UV Photofragmentation of Cold Cytosine-M+ Complexes (M+: Na+, K+, Ag+)

Abstract

The UV photofragmentation spectra of cold cytosine-M+ complexes (M+: Na+, K+, Ag+) were recorded and analyzed through comparison with geometry optimizations and frequency calculations of the ground and excited states at the SCS-CC2/Def2-SVPD level of theory. While in all complexes, the ground state minimum geometry is planar (Cs symmetry), the ππ∗ state minimum geometry has the NH2 group slightly twisted and an out-of-plane metal cation. This was confirmed by comparing the simulated ππ∗ Franck-Condon spectra with the vibrationally resolved photofragmentation spectra of CytNa+ and CytK+. Vertical excitation transitions were also calculated to evaluate the energies of the CT states involving the transfer of an electron from the Cyt moiety to M+. For both CytK+ and CytNa+ complexes, the first CT state corresponds to an electron transfer from the cytosine aromatic πring to the antibonding σ∗ orbital centered on the alkali cation.

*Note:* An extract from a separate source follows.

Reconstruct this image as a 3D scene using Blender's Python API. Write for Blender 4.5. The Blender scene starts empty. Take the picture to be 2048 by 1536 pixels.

This πσ∗ state is predicted to lie much higher in energy (>6 eV) than the band origin of the π-π∗ electronic transition (around 4.3 eV) unlike what is observed for the CytAg+ complex for which the first excited state has a nOσ∗ electronic configuration. This is the reason for the absence of the Cyt+ + M charge transfer fragmentation channel for CytK+ and CytNa+ complexes.